Lurie, meanwhile, is the head of Columbia’s American Association of University Professors chapter. Ahead of Shafik’s testimony before the House Committee on Education and the Workforce, he and other professors penned an op-ed in the Columbia Spectator denouncing the committee and calling it “absurd to claim” that anti-Semitism is “rampant” on Columbia’s campus.
“Rather than being concerned with the safety and well-being of Jewish students on campuses, the committee is leveraging antisemitism in a wider effort to caricature and demonize universities as hotbeds of ‘woke indoctrination,’” Lurie wrote.
“The prospect of Rep. Elise Stefanik, a member of Congress with a history of espousing white nationalist politics, calling on university presidents to account for alleged antisemitism on their campuses reveals these proceedings as disingenuous political theater.”
Recent demonstrations held on Columbia’s campus call into question Lurie’s assessment.

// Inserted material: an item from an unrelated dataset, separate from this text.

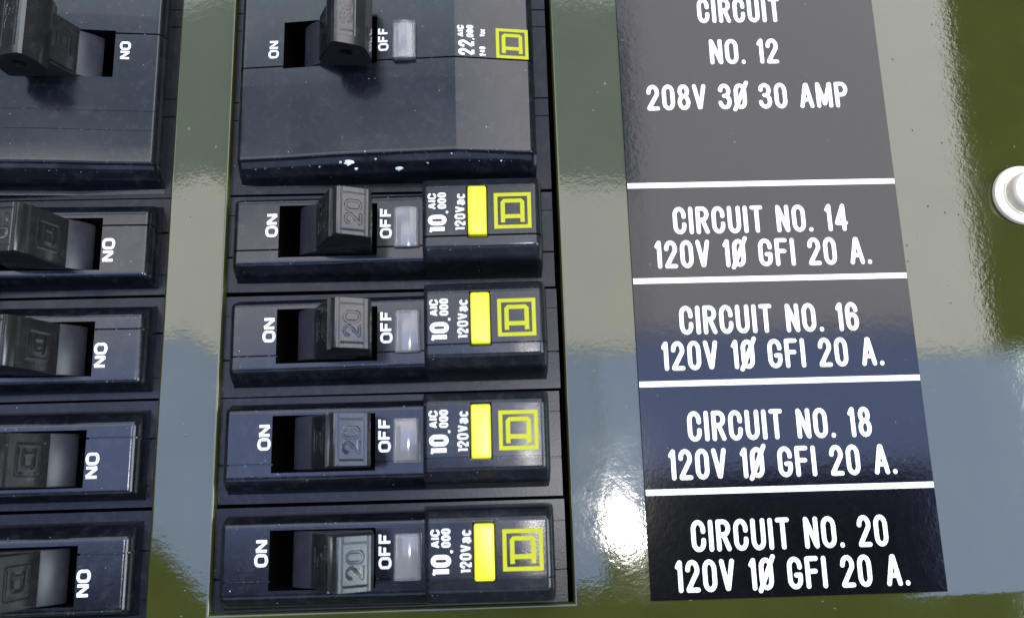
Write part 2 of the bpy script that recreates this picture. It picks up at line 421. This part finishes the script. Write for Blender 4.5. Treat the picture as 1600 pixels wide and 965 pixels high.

Signs littered throughout the encampment zone also called for “intifada” and referred to Columbia as “the people’s university for Palestine.” Others called to “free all Palestinian protesters” and urged students to “enroll in revolution.” Some professors stuck around after the rally’s conclusion to speak with student organizers and express their support, the Free Beacon observed.
Both the faculty rally and student protests that took place thereafter went on uninterrupted, with no attempt from the school to shut them down. Columbia “generally has not tried to stop violations as they occur,” instead opting to “wait out” demonstrations to avoid “escalation,” according to Columbia’s Task Force on Antisemitism.
Columbia did not respond to a request for comment.